Le Qatargate a récemment terni l’image du Parlement européen. Quelle est votre analyse concernant ce type d’influence étrangère poussée à son extrême? Le Qatargate n’est-il que le sommet de l’iceberg? Je pense qu’il faut différencier le Qatargate – un scandale de corruption – de la pratique ordinaire du lobbying – une activité légitime, qui a une certaine utilité, et surtout qui est légale. Cela dit, ce scandale rappelle en effet que les Etats tiers font également du lobbying et tentent d’influencer l’UE.
Quelles sont vos solutions pour éviter de telles dérives, à la fois au niveau des lobbys et des agents étrangers qui ne reculent devant rien pour étendre leur influence? Le plus important est de renforcer l’encadrement du lobbying. D’abord en s’assurant que les règles existantes seront appliquées.

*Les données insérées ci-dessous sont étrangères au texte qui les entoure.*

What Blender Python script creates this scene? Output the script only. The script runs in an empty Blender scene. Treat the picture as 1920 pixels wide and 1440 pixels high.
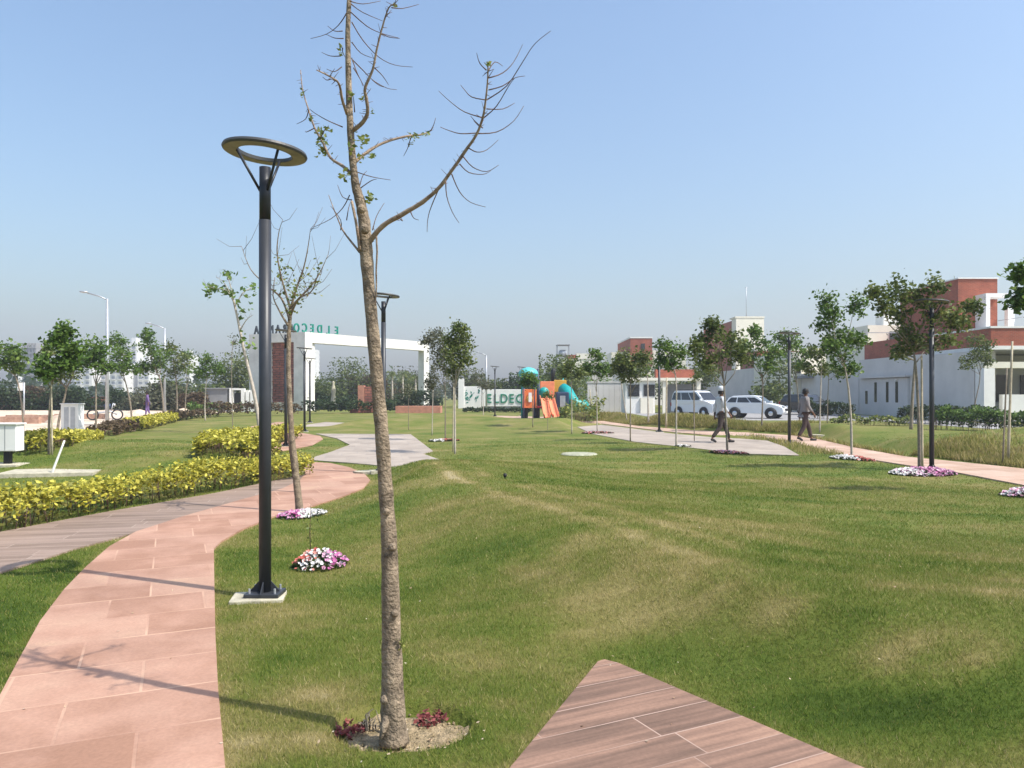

Trop de commissaires européens ne publient pas la liste de leurs rendez-vous avec les lobbyistes, ou de fonctionnaires que la Commission laisse partir dans le privé sans contrôler qu’ils ne font pas de lobbying auprès de leurs anciens collègues. On peut ensuite réfléchir à un renforcement des règles. Il faut à mon sens rendre l’inscription au registre obligatoire pour chaque lobbyiste et exiger des données financières plus précises. La liste de leurs rendez-vous devrait aussi être intégralement publiée, y compris ceux avec les fonctionnaires des échelons inférieurs de la Commission car ce sont eux qui écrivent les textes juridiques. Enfin, le tout devrait être accompagné d’un robuste système de contrôle et, le cas échéant, de sanctions.
Est-il vraiment possible de réguler et de contrôler efficacement les lobbys? Oui, bien sûr. Les institutions européennes disent quelquefois ne pas avoir les bases légales pour cela, c’est-à-dire ne pas avoir reçu les pouvoirs de les réguler selon les traités européens. Mais cela n’empêche pas de réfléchir à des méthodes alternatives, comme renforcer les règles relatives au pantouflage et aux conflits d’intérêts, étendre les contrôles et, de façon plus générale, développer la culture de la transparence à Bruxelles.